Barack Obama is Elected to Become President of the United States

44th President of the United States

Barack Obama is Elected to Become President of the United States

The 2008 presidential campaign of Barack Obama, then junior United States Senator from Illinois, was announced on February 10, 2007 in Springfield, Illinois. After winning a majority of delegates in the Democratic primaries of 2008, on August 23, leading up to the convention, the campaign announced that Senator Joe Biden of Delaware would be the vice presidential nominee. At the 2008 Democratic National Convention on August 27, Barack Obama was formally selected as the Democratic Party nominee for President of the United States in 2008. He was the first African American in history to be nominated on a major party ticket.

On November 4, 2008, Obama defeated the Republican nominee, Senator John McCain of Arizona, making him the President-elect and the first African American elected President. He was the third sitting U.S. Senator, after Warren G. Harding and John F. Kennedy, to be elected president. Upon the vote of the Electoral College on December 15, 2008, and the subsequent certification thereof by a Joint Session of the United States Congress on January 8, 2009, Barack Obama was elected President of the United States and Joe Biden Vice President of the United States, with 365 of 538 electors.

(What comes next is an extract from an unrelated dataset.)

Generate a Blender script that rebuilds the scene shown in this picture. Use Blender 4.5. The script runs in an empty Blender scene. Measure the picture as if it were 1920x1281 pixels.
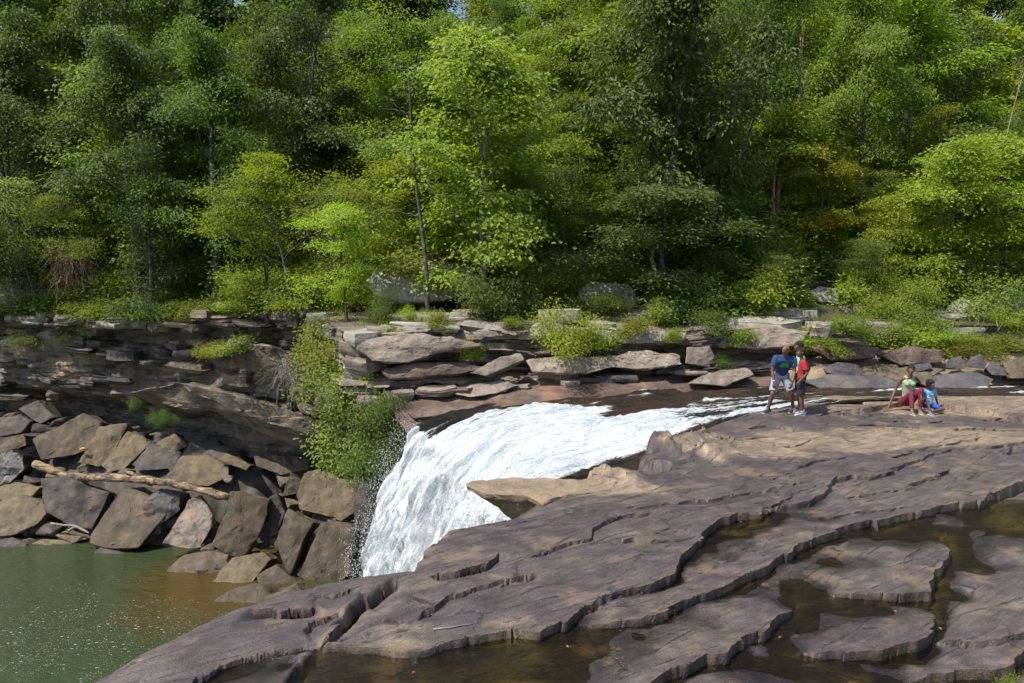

On June 3, 2008, after the Montana and South Dakota primaries, he secured enough delegates to clinch the nomination of the Democratic Party for President of the United States. His opponent in the general election, Republican John McCain, passed the delegate threshold to become the apparent nominee of his party on March 4. On June 7, Hillary Clinton, Obama's remaining opponent in the quest for the Democratic nomination, conceded defeat and urged her supporters to back Obama. After a June 26 dinner at which Obama encouraged his fundraisers to donate to Clinton's debt-saddled campaign, Obama and Clinton ran their first post-primary event together in Unity, New Hampshire, on June 27. Over the first two weeks of July, the campaign ran a heavier schedule of fundraising events, drawing from former donors to Clinton's campaign. Obama strategically had pictures made with financial experts Warren Buffett and Paul Volcker so the public would perceive him as having inside knowledge of Wall Street.